Requires a lot of resources, Data/programmers/Time/sufficient capital usually huge and don’t forget the fees on Data and taxes after your trades. All this will eat into your profits , IF ANY.

Also note many many people do arbitrage these days, so opportunities are harder and harder to find.

Its not suitable for retail traders unless you are well equipped with good capital and quants to run arbitrage strategies.

do you find any risk in selling futures with holding the shares in cash ?
only risk i can find in this straetgy is margin calls and nothing else

There could be liquidity risk , execution risk, quant model error risk.

you would have to be super computer or something to lock in the profit on the arbitrage. very hard for a human to do. This right here is a one big risk.

Arbitrage cannot be done manually by a human, you need a computer to do it for you.

What your quant models shows you will be different in the real world.

you can surely try out the strategies to understand these risks better.

Remember, there are plenty of funds out there doing the same thing.

i agree that there are many arbitrages that normal retail can not do … but this covered future arbitage is not one of them…

we dont need any supercomputers todo this basic covered futures arbitrage .
considering the stock is in F&O , it will be fairly liquid …

anyway i dont see any deal breaking risk in this , but returns will be better if we put it in fixed deposit :smile:

Yes, after you calculate sharpe ratios and returns after tax.
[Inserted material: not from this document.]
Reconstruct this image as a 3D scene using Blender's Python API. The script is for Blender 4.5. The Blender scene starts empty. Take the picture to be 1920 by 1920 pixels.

Its hard to justify doing this kind of arbitrage.

you would need a super computer if you are doing this on intraday timeframes on say 100 FNO stocks.

Even Arbitrage MFs are struggling to generate returns, but there is tax benefit in it.

its not profitable most of the time … but i dont see any serious risks involved in this

there might be arbitrage opportunities before or after m&a , bonus or splits quite regularly
if someon has surplus , they can park their money … we dont need any supercomputers todo it

I meant arbitrage for intraday.

The point is i wouldn’t be too worried about risk given its an arbitrage strategy. Big worry is the return.